**SET EXERCISE**
Set down the whole listing verbatim.

Scene modeling code data:
··········
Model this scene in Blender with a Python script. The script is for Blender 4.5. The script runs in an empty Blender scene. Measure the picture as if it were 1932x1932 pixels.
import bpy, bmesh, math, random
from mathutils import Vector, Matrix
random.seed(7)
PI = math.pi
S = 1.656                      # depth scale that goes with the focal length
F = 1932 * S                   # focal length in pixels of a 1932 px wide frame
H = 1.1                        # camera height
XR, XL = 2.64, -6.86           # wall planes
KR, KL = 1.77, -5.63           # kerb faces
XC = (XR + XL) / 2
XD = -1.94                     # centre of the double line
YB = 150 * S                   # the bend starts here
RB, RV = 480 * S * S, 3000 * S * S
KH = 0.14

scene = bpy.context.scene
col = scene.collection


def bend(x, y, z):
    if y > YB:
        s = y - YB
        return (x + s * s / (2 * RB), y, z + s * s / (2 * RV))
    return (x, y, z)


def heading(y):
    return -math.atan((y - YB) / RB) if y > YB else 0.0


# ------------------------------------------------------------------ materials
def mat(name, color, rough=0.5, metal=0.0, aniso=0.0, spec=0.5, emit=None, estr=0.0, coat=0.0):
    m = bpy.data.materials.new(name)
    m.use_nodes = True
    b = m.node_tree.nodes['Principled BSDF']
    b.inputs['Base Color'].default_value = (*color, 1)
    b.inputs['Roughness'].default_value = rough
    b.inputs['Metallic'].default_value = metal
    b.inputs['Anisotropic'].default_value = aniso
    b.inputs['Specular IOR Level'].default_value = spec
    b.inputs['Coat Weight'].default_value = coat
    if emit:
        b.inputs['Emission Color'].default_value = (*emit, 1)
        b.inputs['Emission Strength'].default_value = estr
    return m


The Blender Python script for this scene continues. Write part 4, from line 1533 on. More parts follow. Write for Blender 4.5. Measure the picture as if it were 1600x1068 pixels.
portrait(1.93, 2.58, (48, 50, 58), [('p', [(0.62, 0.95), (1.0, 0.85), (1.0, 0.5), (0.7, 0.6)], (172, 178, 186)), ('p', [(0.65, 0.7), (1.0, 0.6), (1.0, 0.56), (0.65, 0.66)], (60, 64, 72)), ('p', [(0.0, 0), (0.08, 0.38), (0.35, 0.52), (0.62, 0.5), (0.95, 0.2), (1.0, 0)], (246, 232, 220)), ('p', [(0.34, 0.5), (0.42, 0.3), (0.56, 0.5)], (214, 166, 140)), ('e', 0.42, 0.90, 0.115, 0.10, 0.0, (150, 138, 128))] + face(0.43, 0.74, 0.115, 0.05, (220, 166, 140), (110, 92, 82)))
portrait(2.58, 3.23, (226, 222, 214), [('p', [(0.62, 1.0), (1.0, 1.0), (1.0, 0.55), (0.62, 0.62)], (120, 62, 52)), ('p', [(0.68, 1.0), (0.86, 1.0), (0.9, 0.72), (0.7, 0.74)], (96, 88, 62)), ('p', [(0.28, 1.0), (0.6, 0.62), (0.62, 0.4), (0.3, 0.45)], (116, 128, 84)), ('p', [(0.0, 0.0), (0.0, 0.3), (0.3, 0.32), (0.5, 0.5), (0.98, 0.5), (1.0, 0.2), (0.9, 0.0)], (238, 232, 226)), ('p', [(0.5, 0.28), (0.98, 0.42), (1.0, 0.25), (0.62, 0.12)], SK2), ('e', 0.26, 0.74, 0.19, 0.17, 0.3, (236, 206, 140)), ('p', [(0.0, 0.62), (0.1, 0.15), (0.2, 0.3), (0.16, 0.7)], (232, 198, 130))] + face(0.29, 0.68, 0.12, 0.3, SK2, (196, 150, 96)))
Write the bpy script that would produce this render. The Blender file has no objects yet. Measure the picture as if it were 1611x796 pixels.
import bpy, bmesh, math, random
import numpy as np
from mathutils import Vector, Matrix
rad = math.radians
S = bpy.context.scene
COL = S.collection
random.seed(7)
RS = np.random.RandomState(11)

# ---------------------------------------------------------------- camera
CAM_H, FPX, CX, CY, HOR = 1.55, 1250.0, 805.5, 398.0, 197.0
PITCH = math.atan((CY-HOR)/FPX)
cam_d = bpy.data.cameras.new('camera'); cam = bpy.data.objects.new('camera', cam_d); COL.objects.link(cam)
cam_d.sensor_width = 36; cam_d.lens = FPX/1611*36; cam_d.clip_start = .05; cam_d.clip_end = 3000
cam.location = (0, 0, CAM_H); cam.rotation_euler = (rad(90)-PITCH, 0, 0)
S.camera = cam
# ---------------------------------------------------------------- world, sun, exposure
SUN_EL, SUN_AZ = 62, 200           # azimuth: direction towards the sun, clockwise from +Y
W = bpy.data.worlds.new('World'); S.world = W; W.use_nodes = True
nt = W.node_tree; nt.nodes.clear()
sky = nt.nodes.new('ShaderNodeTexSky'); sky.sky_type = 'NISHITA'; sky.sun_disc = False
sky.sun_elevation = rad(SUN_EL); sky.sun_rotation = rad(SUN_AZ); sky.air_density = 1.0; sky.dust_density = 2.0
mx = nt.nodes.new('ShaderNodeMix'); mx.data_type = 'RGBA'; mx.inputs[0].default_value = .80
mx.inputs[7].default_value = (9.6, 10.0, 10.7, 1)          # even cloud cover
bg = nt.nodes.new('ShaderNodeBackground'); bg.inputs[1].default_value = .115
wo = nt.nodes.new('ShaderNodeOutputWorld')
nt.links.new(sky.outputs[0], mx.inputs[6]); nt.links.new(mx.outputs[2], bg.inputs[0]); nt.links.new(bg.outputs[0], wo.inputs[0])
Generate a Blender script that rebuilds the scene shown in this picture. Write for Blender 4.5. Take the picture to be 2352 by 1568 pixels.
··········
**FINISHED EXERCISE**
Model this scene in Blender with a Python script. The script is for Blender 4.5. The script runs in an empty Blender scene. Measure the picture as if it were 1932x1932 pixels.
import bpy, bmesh, math, random
from mathutils import Vector, Matrix
random.seed(7)
PI = math.pi
S = 1.656                      # depth scale that goes with the focal length
F = 1932 * S                   # focal length in pixels of a 1932 px wide frame
H = 1.1                        # camera height
XR, XL = 2.64, -6.86           # wall planes
KR, KL = 1.77, -5.63           # kerb faces
XC = (XR + XL) / 2
XD = -1.94                     # centre of the double line
YB = 150 * S                   # the bend starts here
RB, RV = 480 * S * S, 3000 * S * S
KH = 0.14

scene = bpy.context.scene
col = scene.collection


def bend(x, y, z):
    if y > YB:
        s = y - YB
        return (x + s * s / (2 * RB), y, z + s * s / (2 * RV))
    return (x, y, z)


def heading(y):
    return -math.atan((y - YB) / RB) if y > YB else 0.0


# ------------------------------------------------------------------ materials
def mat(name, color, rough=0.5, metal=0.0, aniso=0.0, spec=0.5, emit=None, estr=0.0, coat=0.0):
    m = bpy.data.materials.new(name)
    m.use_nodes = True
    b = m.node_tree.nodes['Principled BSDF']
    b.inputs['Base Color'].default_value = (*color, 1)
    b.inputs['Roughness'].default_value = rough
    b.inputs['Metallic'].default_value = metal
    b.inputs['Anisotropic'].default_value = aniso
    b.inputs['Specular IOR Level'].default_value = spec
    b.inputs['Coat Weight'].default_value = coat
    if emit:
        b.inputs['Emission Color'].default_value = (*emit, 1)
        b.inputs['Emission Strength'].default_value = estr
    return m


The Blender Python script for this scene continues. Write part 4, from line 1533 on. More parts follow. Write for Blender 4.5. Measure the picture as if it were 1600x1068 pixels.
portrait(1.93, 2.58, (48, 50, 58), [('p', [(0.62, 0.95), (1.0, 0.85), (1.0, 0.5), (0.7, 0.6)], (172, 178, 186)), ('p', [(0.65, 0.7), (1.0, 0.6), (1.0, 0.56), (0.65, 0.66)], (60, 64, 72)), ('p', [(0.0, 0), (0.08, 0.38), (0.35, 0.52), (0.62, 0.5), (0.95, 0.2), (1.0, 0)], (246, 232, 220)), ('p', [(0.34, 0.5), (0.42, 0.3), (0.56, 0.5)], (214, 166, 140)), ('e', 0.42, 0.90, 0.115, 0.10, 0.0, (150, 138, 128))] + face(0.43, 0.74, 0.115, 0.05, (220, 166, 140), (110, 92, 82)))
portrait(2.58, 3.23, (226, 222, 214), [('p', [(0.62, 1.0), (1.0, 1.0), (1.0, 0.55), (0.62, 0.62)], (120, 62, 52)), ('p', [(0.68, 1.0), (0.86, 1.0), (0.9, 0.72), (0.7, 0.74)], (96, 88, 62)), ('p', [(0.28, 1.0), (0.6, 0.62), (0.62, 0.4), (0.3, 0.45)], (116, 128, 84)), ('p', [(0.0, 0.0), (0.0, 0.3), (0.3, 0.32), (0.5, 0.5), (0.98, 0.5), (1.0, 0.2), (0.9, 0.0)], (238, 232, 226)), ('p', [(0.5, 0.28), (0.98, 0.42), (1.0, 0.25), (0.62, 0.12)], SK2), ('e', 0.26, 0.74, 0.19, 0.17, 0.3, (236, 206, 140)), ('p', [(0.0, 0.62), (0.1, 0.15), (0.2, 0.3), (0.16, 0.7)], (232, 198, 130))] + face(0.29, 0.68, 0.12, 0.3, SK2, (196, 150, 96)))
Write the bpy script that would produce this render. The Blender file has no objects yet. Measure the picture as if it were 1611x796 pixels.
import bpy, bmesh, math, random
import numpy as np
from mathutils import Vector, Matrix
rad = math.radians
S = bpy.context.scene
COL = S.collection
random.seed(7)
RS = np.random.RandomState(11)

# ---------------------------------------------------------------- camera
CAM_H, FPX, CX, CY, HOR = 1.55, 1250.0, 805.5, 398.0, 197.0
PITCH = math.atan((CY-HOR)/FPX)
cam_d = bpy.data.cameras.new('camera'); cam = bpy.data.objects.new('camera', cam_d); COL.objects.link(cam)
cam_d.sensor_width = 36; cam_d.lens = FPX/1611*36; cam_d.clip_start = .05; cam_d.clip_end = 3000
cam.location = (0, 0, CAM_H); cam.rotation_euler = (rad(90)-PITCH, 0, 0)
S.camera = cam
# ---------------------------------------------------------------- world, sun, exposure
SUN_EL, SUN_AZ = 62, 200           # azimuth: direction towards the sun, clockwise from +Y
W = bpy.data.worlds.new('World'); S.world = W; W.use_nodes = True
nt = W.node_tree; nt.nodes.clear()
sky = nt.nodes.new('ShaderNodeTexSky'); sky.sky_type = 'NISHITA'; sky.sun_disc = False
sky.sun_elevation = rad(SUN_EL); sky.sun_rotation = rad(SUN_AZ); sky.air_density = 1.0; sky.dust_density = 2.0
mx = nt.nodes.new('ShaderNodeMix'); mx.data_type = 'RGBA'; mx.inputs[0].default_value = .80
mx.inputs[7].default_value = (9.6, 10.0, 10.7, 1)          # even cloud cover
bg = nt.nodes.new('ShaderNodeBackground'); bg.inputs[1].default_value = .115
wo = nt.nodes.new('ShaderNodeOutputWorld')
nt.links.new(sky.outputs[0], mx.inputs[6]); nt.links.new(mx.outputs[2], bg.inputs[0]); nt.links.new(bg.outputs[0], wo.inputs[0])
Generate a Blender script that rebuilds the scene shown in this picture. Write for Blender 4.5. Take the picture to be 2352 by 1568 pixels.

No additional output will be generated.